> **To be done**: Every record below should be transcribed exactly. Omit the images.

> **Records shown**:
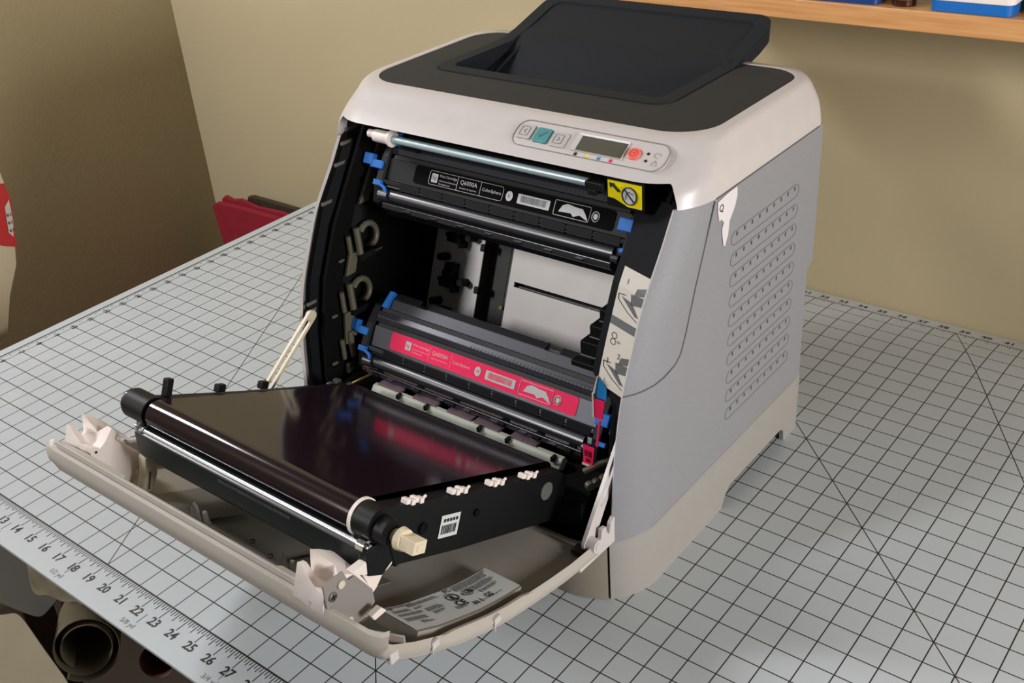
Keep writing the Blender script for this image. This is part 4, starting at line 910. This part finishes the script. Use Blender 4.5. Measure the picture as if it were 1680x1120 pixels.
# rolls and papers below the table front
RP = mat('cream_roll_paper', '#7d725a', .75, noise=.08, nscale=15); RP2 = mat('pale_roll_paper', '#7a7058', .75, noise=.08, nscale=12)
def roll(name, a, b, r, m_, label, core=.45, turns=3, bv=.9):
    a = Vector(a); b = Vector(b); d = (b-a).normalized(); u = d.orthogonal().normalized(); v = d.cross(u); g = G()
    n = 30*turns; R2 = []
    for p in (a, b):
        R2.append([p + (u*math.cos(k/30*math.tau) + v*math.sin(k/30*math.tau)) * (r*(core + (1-core)*k/n)) for k in range(n+1)])
    mid_ = [[R2[0][i].lerp(R2[1][i], t) + d*0 for i in range(n+1)] for t in (0, .1, .3, .6, 1)]
    g.grid(mid_); o = g.make(name, m_, smooth=True, auto=60, solid=r*.03)
    return tag(o, label, 'roll')
roll('paper_roll', (.428, -.026, -.120), (.22, .10, -.20), .036, RP, 'cream paper roll with open end below the front edge of the table', .62, 2)
roll('cardboard_tube', (.527, -.003, -.100), (.40, .14, -.17), .020, mat('brown_tube_card', '#5a3522', .6), 'brown cardboard tube under the table beside the cream roll', .78, 1)
def sheet(name, pts, m_, label, cat='sheet', th=.002):
    """crumpled sheet: pts rows of 3d"""
    g = G(); g.grid(pts); o = g.make(name, m_, smooth=True, auto=60, solid=th); s_ = o.modifiers.new('sub', 'SUBSURF'); s_.levels = 2; s_.render_levels = 2
    return tag(o, label, cat)
def shp(u, v): return None
def wob(rows, k=.004):
    out = []
    for i, r in enumerate(rows):
        out.append([Vector(p) + V(0, 0, k*math.sin(i*2.1 + j*1.7)) for j, p in enumerate(r)])
    return out
def quadsheet(a, b, c, d, n=5, k=.004):
    a, b, c, d = map(Vector, (a, b, c, d))
    return wob([[a.lerp(b, i/n).lerp(d.lerp(c, i/n), j/n) for i in range(n+1)] for j in range(n+1)], k)
sheet('kraft_sheet', quadsheet((.300, -.075, -.105), (.360, -.050, -.085), (.520, -.080, -.075), (.50, -.16, -.11), 4, .002), RP2, 'large pale paper sheet in the bottom left corner of the photo')
sheet('torn_paper', quadsheet((.285, .002, -.072), (.352, -.028, -.082), (.425, -.010, -.076), (.372, .022, -.070), 6, .005), RP, 'crumpled torn cream paper hanging over the paper roll')
sheet('grey_sheet', quadsheet((.175, -.045, -.15), (.175, .030, -.09), (.345, .010, -.11), (.345, -.028, -.125), 4, .001), mat('grey_brown_sheet', '#4e4a42', .7), 'dark grey sheet below the table front at the left edge')
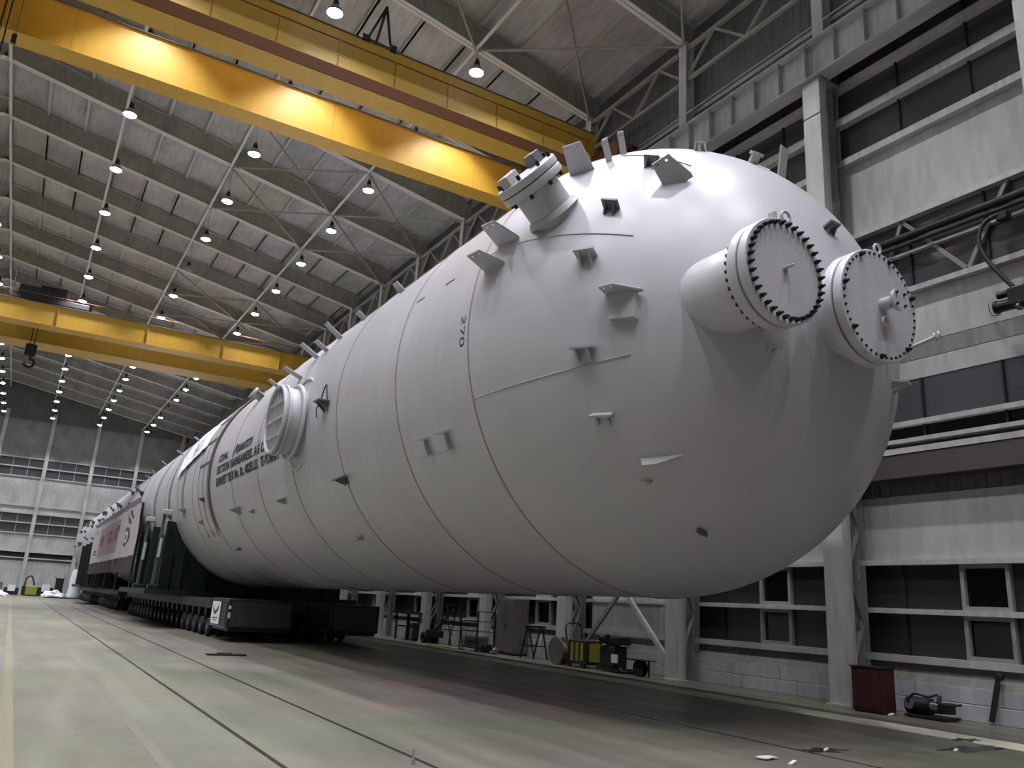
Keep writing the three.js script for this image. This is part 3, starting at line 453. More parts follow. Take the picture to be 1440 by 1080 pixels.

> **Final result**:
Keep writing the Blender script for this image. This is part 4, starting at line 910. This part finishes the script. Use Blender 4.5. Measure the picture as if it were 1680x1120 pixels.
# rolls and papers below the table front
RP = mat('cream_roll_paper', '#7d725a', .75, noise=.08, nscale=15); RP2 = mat('pale_roll_paper', '#7a7058', .75, noise=.08, nscale=12)
def roll(name, a, b, r, m_, label, core=.45, turns=3, bv=.9):
    a = Vector(a); b = Vector(b); d = (b-a).normalized(); u = d.orthogonal().normalized(); v = d.cross(u); g = G()
    n = 30*turns; R2 = []
    for p in (a, b):
        R2.append([p + (u*math.cos(k/30*math.tau) + v*math.sin(k/30*math.tau)) * (r*(core + (1-core)*k/n)) for k in range(n+1)])
    mid_ = [[R2[0][i].lerp(R2[1][i], t) + d*0 for i in range(n+1)] for t in (0, .1, .3, .6, 1)]
    g.grid(mid_); o = g.make(name, m_, smooth=True, auto=60, solid=r*.03)
    return tag(o, label, 'roll')
roll('paper_roll', (.428, -.026, -.120), (.22, .10, -.20), .036, RP, 'cream paper roll with open end below the front edge of the table', .62, 2)
roll('cardboard_tube', (.527, -.003, -.100), (.40, .14, -.17), .020, mat('brown_tube_card', '#5a3522', .6), 'brown cardboard tube under the table beside the cream roll', .78, 1)
def sheet(name, pts, m_, label, cat='sheet', th=.002):
    """crumpled sheet: pts rows of 3d"""
    g = G(); g.grid(pts); o = g.make(name, m_, smooth=True, auto=60, solid=th); s_ = o.modifiers.new('sub', 'SUBSURF'); s_.levels = 2; s_.render_levels = 2
    return tag(o, label, cat)
def shp(u, v): return None
def wob(rows, k=.004):
    out = []
    for i, r in enumerate(rows):
        out.append([Vector(p) + V(0, 0, k*math.sin(i*2.1 + j*1.7)) for j, p in enumerate(r)])
    return out
def quadsheet(a, b, c, d, n=5, k=.004):
    a, b, c, d = map(Vector, (a, b, c, d))
    return wob([[a.lerp(b, i/n).lerp(d.lerp(c, i/n), j/n) for i in range(n+1)] for j in range(n+1)], k)
sheet('kraft_sheet', quadsheet((.300, -.075, -.105), (.360, -.050, -.085), (.520, -.080, -.075), (.50, -.16, -.11), 4, .002), RP2, 'large pale paper sheet in the bottom left corner of the photo')
sheet('torn_paper', quadsheet((.285, .002, -.072), (.352, -.028, -.082), (.425, -.010, -.076), (.372, .022, -.070), 6, .005), RP, 'crumpled torn cream paper hanging over the paper roll')
sheet('grey_sheet', quadsheet((.175, -.045, -.15), (.175, .030, -.09), (.345, .010, -.11), (.345, -.028, -.125), 4, .001), mat('grey_brown_sheet', '#4e4a42', .7), 'dark grey sheet below the table front at the left edge')
Keep writing the three.js script for this image. This is part 3, starting at line 453. More parts follow. Take the picture to be 1440 by 1080 pixels.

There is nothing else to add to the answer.